Citing the Xinjiang Daily, the China Daily said Hasan planned the killing because he believed the imam had distorted the meaning of the Koran and that the killing of such an influential person would make an impact.
Xinjiang, home to China’s mostly Muslim Uighur ethnic minority, has seen escalating violence which in the past year has spilled over into other parts of China.
Authorities have launched a crackdown and courts have meted out harsh sentences, such as the death penalties given to three people earlier this month over a mass stabbing that left 31 people dead in the southwestern city of Kunming in March.
Last month, China announced the executions of eight people for “terrorist attacks,” including three it described as “masterminding” a suicide car attack in Beijing’s Tiananmen Square in October last year.
China blames unrest in the region on organized terrorists influenced by religious extremists and groups abroad.

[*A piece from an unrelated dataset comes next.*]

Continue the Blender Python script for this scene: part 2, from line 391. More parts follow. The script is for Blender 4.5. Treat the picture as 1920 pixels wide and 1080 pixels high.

However, rights groups and analysts say cultural and religious repression of Uighurs, as well as massive immigration to the region by China’s dominant Han ethnic majority, have stoked tensions.
“The harsh sentences can’t stop Uighur dissatisfaction,” Dilxat Raxit, spokesman for the exile World Uyghur Congress, said in a message.
The Chinese government “should look for the root of this problem in its own policies,” he added.
“Uighurs’ religion and traditional lifestyle should be respected, and provocations should be stopped to avoid new turmoil,” he said.